With South Carolina in the anticipated path of Hurricane Irma, State Fire Marshal Jonathan Jones is urging citizens to be fire safe.

“It is important for you to check and make sure you have a hurricane disaster plan and a basic disaster supply kit,” Jones said. “This includes first aid supplies, a battery-operated portable radio, flashlight and extra batteries. During a hurricane, power outages are anticipated. As such, I want to encourage the use of battery-operated flashlights and lanterns instead of candles. Remember, using candles and portable generators can pose additional hazards.”

If candles and portable generators are used, South Carolinians can reduce their risks of becoming a fire casualty by identifying potential hazards and following these safety tips:

Candle safety

• Use a sturdy candle-holder and place on an uncluttered surface.

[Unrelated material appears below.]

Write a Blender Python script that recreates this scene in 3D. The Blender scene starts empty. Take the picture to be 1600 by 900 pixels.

• Light candles carefully. Keep your hair and any loose clothing away from the flame.

• Don’t burn a candle all the way down — put it out before it gets too close to the holder or container.

• Never use a candle if oxygen is used in the home.

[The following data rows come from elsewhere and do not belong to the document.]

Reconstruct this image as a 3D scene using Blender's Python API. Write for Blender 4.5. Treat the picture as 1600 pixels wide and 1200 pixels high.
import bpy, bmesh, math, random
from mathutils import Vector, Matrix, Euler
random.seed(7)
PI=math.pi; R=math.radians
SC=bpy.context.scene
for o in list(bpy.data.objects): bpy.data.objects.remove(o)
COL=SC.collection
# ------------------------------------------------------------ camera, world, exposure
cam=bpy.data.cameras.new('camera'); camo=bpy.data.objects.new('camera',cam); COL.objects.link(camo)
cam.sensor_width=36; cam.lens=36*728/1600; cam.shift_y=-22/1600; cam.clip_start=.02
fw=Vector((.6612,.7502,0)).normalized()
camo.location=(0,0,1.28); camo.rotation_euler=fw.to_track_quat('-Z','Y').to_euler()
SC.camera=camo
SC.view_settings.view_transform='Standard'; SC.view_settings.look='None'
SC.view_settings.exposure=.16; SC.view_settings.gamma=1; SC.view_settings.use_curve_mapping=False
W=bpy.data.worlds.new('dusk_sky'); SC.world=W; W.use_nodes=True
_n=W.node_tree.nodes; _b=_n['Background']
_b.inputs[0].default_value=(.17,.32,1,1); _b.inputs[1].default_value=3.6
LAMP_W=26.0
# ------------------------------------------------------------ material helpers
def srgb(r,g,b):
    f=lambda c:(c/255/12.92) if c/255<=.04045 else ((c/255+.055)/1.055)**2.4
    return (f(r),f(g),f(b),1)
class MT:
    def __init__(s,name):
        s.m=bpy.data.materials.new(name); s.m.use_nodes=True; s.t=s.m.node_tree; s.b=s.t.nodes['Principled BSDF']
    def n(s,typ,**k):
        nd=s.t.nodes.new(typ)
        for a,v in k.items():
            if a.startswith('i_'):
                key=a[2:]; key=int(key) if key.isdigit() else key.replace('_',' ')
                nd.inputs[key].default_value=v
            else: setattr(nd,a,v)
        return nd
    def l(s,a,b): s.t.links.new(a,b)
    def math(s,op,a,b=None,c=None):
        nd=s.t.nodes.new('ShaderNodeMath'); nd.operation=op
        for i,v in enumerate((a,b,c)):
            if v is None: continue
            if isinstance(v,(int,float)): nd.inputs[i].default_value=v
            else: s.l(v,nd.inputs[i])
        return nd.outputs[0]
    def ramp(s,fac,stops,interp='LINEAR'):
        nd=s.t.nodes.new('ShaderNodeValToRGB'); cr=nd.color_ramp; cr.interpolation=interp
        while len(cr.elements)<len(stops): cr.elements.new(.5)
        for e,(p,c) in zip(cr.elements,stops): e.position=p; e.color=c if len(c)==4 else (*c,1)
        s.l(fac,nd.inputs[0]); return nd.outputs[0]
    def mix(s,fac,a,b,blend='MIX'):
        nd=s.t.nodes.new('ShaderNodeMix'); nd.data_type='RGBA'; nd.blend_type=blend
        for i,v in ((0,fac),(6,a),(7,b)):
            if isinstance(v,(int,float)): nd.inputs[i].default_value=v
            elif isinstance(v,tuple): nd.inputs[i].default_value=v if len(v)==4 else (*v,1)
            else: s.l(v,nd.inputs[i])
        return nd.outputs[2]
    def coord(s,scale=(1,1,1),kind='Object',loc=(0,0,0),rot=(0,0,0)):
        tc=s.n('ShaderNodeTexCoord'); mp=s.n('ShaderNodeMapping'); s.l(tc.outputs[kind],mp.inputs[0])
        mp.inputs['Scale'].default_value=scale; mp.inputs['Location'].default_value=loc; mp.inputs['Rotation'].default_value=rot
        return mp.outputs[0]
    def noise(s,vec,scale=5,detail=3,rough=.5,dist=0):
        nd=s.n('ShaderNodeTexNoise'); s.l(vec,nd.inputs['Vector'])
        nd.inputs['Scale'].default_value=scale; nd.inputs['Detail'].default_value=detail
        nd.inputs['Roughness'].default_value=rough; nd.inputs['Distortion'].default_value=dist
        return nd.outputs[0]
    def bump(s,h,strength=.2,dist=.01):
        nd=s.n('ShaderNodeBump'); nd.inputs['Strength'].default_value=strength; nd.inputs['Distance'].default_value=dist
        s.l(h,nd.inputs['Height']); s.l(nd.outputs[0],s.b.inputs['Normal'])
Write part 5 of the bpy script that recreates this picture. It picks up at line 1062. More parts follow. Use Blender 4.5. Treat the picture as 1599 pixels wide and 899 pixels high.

• Never leave a burning candle unattended. Extinguish it upon leaving the room.

Generator safety

• Operate a generator in a well-ventilated location outdoors away from doors, windows and vent openings.

• Never use a generator in an attached garage, even with the door open.

• Place generators so exhaust fumes can’t enter the home through windows, doors, or other openings.

• Never refuel a generator while it is running. Turn off generators and let them cool down before refueling.

• Install carbon monoxide (CO) alarms in your home. Follow manufacturer’s instructions for correct placement and mounting height.

• Store generator fuel in a properly labeled container. Store the container outside of living areas.

Chief Jones also offers these cooking related fire safety tips:

• Never use portable fuel-burning camping equipment inside a home or garage, unless specifically designed for use in an enclosed space and provides instructions for safe use in an enclosed area.

• Never burn charcoal inside a home or garage.

Lastly, if there is a fire emergency, call 9-1-1 as soon as possible and remain outdoors. Never return inside a burning building.